2006 Philadelphia Annual Meeting (22–25 October 2006)

Paper No. 19
Presentation Time: 1:30 PM-5:30 PM


LAMB, Willliam M. and POPP, Robert K., Geology and Geophysics, Texas A&M University, College Station, TX 77843-3115, lamb@geo.tamu.edu

Determining values of H2O activity (aH2O) for mantle rocks will yield a better understanding of those mantle processes that are controlled, in part, by the availability of H2O (e.g., melting and deformation).  It is possible to utilize a variety of H2O-buffering equilibria among end-member components in olivine, two-pyroxenes, amphibole and other phases to obtain estimates of aH2O.  Examples include:  en + 2parg = 4fo + 2di + 2cats + 2jd + 2H2O (1), 7en + 4parg = 6fo + 8di + 4sp + 2gl + 2H2O (2), 7en + 4parg = 4di + 4cats + 10fo + 2gl + 2H2O (3) and 3en + 4mgts + 4parg = 8cats + 10fo + 2gl + 2H2O (4) (parg=pargasite, jd = jadeite, gl = glaucophane, sp = spinel, and mgts = Mg-Tschermaks).  A self-consistent thermodynamic database (THERMOCALC, Holland and Powell, 1990) can be used to determine values of H2O from these equilibria as a function of pressure and temperature (P-T).

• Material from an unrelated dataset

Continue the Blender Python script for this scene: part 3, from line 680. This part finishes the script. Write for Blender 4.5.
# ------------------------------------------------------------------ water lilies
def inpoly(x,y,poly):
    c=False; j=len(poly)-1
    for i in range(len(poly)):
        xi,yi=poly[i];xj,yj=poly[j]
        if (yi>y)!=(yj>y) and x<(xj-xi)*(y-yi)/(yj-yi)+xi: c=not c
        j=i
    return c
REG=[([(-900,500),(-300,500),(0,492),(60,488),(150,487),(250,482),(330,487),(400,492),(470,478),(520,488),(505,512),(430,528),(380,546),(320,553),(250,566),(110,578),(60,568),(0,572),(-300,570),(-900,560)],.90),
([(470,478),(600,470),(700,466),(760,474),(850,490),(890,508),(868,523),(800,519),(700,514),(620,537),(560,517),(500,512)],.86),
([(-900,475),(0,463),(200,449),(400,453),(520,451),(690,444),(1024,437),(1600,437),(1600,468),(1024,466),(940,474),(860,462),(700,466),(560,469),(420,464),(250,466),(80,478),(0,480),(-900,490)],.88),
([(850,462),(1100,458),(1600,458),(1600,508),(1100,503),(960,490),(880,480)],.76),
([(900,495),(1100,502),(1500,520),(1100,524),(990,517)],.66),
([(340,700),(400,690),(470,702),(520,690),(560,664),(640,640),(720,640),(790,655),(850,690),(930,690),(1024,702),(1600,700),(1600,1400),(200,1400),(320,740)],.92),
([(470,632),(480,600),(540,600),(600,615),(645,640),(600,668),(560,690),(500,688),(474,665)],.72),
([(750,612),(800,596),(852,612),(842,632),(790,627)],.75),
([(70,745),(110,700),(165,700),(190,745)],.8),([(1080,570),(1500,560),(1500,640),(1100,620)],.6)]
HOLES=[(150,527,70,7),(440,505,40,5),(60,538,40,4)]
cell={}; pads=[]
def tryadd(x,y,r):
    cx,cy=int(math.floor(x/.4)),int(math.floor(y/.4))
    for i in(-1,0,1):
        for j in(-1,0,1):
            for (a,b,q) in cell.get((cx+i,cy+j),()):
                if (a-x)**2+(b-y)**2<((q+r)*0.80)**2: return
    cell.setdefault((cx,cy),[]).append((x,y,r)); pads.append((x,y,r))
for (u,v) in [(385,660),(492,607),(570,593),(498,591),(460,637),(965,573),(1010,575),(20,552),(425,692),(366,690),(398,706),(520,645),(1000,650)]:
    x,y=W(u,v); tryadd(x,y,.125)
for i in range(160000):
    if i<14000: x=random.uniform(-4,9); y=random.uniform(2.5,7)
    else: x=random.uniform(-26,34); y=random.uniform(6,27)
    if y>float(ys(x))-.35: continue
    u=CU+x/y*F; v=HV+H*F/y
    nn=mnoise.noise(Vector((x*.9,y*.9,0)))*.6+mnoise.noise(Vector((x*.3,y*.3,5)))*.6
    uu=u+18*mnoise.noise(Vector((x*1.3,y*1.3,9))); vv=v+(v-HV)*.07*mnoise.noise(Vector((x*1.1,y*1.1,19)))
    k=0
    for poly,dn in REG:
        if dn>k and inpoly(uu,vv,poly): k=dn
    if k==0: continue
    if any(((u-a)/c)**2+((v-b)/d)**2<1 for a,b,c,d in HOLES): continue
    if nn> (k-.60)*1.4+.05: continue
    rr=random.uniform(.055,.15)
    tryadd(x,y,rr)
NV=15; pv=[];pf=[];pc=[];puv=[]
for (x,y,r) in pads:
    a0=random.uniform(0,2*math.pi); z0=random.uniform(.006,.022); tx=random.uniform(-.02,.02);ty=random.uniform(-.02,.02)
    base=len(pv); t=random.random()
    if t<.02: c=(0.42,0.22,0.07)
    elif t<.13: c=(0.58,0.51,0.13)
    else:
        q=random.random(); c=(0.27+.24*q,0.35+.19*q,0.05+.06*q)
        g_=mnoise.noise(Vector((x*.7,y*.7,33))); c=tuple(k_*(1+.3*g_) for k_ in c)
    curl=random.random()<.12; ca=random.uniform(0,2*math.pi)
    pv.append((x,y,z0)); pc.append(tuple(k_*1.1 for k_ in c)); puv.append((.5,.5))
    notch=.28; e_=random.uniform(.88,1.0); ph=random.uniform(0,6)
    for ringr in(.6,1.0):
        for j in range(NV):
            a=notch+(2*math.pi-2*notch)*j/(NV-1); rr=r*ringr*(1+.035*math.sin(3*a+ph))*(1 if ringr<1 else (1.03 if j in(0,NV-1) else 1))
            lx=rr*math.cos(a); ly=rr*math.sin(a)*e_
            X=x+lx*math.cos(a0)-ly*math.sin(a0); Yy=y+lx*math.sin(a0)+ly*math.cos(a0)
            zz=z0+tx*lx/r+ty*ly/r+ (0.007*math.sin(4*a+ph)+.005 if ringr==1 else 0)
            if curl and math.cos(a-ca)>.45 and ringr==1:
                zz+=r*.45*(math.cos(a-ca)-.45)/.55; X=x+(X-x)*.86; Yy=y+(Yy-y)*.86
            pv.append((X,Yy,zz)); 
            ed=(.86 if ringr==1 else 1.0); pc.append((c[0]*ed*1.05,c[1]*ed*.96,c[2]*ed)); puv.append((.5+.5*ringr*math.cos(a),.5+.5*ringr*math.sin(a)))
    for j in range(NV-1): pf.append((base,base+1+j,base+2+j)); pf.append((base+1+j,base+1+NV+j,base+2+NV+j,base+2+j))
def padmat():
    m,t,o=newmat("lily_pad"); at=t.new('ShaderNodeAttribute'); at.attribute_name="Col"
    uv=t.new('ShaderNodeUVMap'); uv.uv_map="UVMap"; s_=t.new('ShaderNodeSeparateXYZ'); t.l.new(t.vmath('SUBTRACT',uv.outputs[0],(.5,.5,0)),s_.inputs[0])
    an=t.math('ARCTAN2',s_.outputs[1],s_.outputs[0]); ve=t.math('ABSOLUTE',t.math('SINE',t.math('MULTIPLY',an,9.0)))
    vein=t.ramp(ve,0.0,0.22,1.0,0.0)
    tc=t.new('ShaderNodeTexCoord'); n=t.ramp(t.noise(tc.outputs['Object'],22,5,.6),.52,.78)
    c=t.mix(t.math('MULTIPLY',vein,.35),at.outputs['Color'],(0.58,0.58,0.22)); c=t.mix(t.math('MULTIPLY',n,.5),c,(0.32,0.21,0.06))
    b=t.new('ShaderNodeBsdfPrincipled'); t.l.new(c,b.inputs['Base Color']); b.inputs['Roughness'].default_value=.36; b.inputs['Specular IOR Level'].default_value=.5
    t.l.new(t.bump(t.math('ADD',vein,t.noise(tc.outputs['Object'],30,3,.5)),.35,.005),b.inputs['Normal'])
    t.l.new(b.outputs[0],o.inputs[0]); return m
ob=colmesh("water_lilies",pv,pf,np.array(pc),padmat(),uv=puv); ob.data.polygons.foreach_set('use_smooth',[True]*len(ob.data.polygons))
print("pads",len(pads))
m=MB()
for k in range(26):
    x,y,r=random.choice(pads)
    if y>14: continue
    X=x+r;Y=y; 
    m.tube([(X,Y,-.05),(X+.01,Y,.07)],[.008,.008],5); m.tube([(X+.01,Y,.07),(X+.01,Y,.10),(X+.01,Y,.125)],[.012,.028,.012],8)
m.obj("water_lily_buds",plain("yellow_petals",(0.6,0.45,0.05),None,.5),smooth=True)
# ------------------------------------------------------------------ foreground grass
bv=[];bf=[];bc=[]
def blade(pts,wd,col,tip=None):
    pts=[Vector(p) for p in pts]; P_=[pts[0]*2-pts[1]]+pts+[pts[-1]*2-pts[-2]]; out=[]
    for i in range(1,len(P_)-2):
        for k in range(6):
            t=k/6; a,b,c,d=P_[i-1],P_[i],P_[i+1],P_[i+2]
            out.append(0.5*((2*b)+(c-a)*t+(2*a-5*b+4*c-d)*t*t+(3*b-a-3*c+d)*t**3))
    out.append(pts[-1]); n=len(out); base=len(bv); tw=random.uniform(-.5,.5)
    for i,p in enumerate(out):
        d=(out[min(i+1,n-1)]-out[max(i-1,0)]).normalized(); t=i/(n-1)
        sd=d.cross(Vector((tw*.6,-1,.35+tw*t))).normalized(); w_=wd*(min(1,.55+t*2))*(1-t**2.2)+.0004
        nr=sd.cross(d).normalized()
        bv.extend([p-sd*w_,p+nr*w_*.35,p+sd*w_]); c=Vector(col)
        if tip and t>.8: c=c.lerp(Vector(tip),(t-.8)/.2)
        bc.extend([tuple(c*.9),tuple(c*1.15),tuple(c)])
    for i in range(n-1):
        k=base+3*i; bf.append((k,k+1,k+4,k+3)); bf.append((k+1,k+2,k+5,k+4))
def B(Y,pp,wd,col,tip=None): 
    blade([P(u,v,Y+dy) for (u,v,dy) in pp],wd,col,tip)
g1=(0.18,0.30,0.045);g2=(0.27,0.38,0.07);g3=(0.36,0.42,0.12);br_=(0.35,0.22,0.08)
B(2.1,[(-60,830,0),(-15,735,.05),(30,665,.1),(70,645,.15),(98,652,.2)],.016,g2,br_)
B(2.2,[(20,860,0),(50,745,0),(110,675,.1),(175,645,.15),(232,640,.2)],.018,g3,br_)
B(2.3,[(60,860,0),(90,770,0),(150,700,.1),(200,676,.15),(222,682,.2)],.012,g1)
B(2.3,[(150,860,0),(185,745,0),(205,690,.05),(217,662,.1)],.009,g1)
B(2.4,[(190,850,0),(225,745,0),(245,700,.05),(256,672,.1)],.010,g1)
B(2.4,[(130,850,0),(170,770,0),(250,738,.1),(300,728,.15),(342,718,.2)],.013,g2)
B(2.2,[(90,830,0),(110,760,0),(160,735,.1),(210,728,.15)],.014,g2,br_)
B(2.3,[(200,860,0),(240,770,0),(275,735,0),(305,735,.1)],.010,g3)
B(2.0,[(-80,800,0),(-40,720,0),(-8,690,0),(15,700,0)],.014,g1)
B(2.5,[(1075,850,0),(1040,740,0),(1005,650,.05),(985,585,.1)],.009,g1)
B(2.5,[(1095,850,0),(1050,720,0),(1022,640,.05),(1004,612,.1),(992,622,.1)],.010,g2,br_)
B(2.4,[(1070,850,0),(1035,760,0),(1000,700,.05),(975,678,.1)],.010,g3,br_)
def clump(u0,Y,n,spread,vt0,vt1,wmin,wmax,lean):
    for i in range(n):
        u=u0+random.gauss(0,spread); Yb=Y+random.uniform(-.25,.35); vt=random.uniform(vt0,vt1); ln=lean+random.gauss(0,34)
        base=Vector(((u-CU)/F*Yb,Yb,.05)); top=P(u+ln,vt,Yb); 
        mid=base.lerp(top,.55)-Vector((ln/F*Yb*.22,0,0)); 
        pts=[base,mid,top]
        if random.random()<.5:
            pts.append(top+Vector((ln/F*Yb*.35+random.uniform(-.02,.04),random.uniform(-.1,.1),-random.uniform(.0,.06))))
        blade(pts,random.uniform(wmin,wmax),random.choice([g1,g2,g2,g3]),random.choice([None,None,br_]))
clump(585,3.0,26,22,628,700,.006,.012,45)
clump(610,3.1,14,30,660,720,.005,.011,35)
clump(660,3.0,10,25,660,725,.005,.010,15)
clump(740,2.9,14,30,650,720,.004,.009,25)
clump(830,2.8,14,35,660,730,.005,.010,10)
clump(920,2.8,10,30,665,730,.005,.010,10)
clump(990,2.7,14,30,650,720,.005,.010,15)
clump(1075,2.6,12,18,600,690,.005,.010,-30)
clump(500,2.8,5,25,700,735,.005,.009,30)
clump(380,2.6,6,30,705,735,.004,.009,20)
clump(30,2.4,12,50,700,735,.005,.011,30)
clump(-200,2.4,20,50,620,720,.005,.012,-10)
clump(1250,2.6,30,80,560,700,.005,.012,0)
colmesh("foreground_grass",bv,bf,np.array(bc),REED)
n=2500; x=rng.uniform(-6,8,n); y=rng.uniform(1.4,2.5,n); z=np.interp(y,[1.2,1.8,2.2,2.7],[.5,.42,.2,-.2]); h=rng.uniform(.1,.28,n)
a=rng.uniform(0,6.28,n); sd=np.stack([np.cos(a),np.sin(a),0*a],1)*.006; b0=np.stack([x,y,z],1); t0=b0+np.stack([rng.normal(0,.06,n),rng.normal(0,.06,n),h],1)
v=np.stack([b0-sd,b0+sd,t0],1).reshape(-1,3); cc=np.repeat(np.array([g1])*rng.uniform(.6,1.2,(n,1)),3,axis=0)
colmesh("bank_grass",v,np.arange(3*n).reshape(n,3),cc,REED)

We used a mantle peridotite assemblage, which includes amphibole, from Dish Hill (sample DH101-E, McGuire et al., 1991) to calculate aH2O using this approach.  The stability of spinel in this sample limits the P of mineral equilibration to ~ 4 to 28 kbar at temperatures based on 2-pyroxene thermometry (830 to 900oC).  At P = 20 kbar, dehydration equilibria 1 through 4 yield values of aH2O that range from .001 to .01 when the activities of end-members in natural phases are determined using non-ideal mixing models (e.g., calculated using the software "AX" written by Tim Holland).  If the activity of tschermakite in amphibole is included, additional reactions make it possible to generate an isobaric invariant point at T = 886oC and aH2O = .01 for P = 20 kbar.

A value of aH2O of ~ 0.014 at 20 kbar and 886oC was obtained for the Dish Hill sample using the equilibrium between iron oxy-component and hydroxy-component, as described in the dehydrogenation /oxidation reaction Fe2+ + OH- = Fe3+ + O2- + 1/2H2 (Popp et al., 2006).  Thus, amphibole dehydration equilibria and the iron oxy-hydroxy equilibrium yield similar values of aH2O, whereas two-pyroxene geothermometry and amphibole dehydration equilibria both yield similar T estimates.  This concordance, among these three approaches, indicates that the estimated value of aH2O for the Dish Hill samples is reliable, with aH2O approximately 0.01.